Tutti i tempi vengono, diceva la nonna. Mai come negli ultimi anni ha avuto ragione. Ne abbiamo viste e subite davvero troppe e l’ultima sembra sempre la peggiore. Questa però è proprio grossa: il presidente ucraino Zelensky parteciperà al festival di Sanremo, in collegamento dal bunker in cui vive, probabilmente con la consueta tenuta verdastra da combattimento. Un attore anche nelle modalità della comunicazione.
Non è dato sapere il cachet della prestazione a carico del contribuente italiano, che paga una tassa per il possesso del televisore direttamente con la bolletta elettrica, sia o meno sintonizzato sull’ex vetrina della musica, diventata da tempo un insopportabile, ipertrofico carro di Tespi teso non a valorizzare talenti canori, ma a promuovere l’ideologia dominante.
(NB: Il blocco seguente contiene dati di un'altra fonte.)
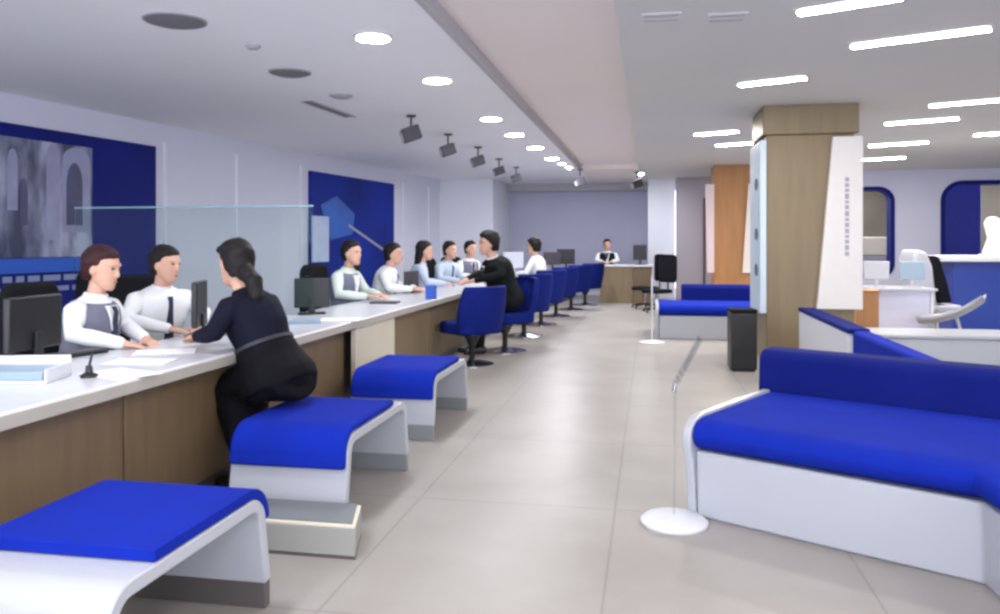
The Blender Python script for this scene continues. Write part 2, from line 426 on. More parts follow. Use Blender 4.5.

Il festival del neo conformismo obbligatorio mostra la verità dell’intuizione di Guy Debord sulla società dello spettacolo. L’ intero sistema economico, sociale e politico del capitalismo moderno ha prodotto una trasformazione devastante. La profezia del situazionista Debord si è realizzata e ci troviamo immersi nello spettacolo generalizzato, elemento unificante di un teatro permanente, frutto maturo della globalizzazione. Realtà e virtualità si intrecciano davanti a un pubblico plaudente, passivo, il cui compito è assorbire come una spugna il messaggio del potere sotto forma di intrattenimento.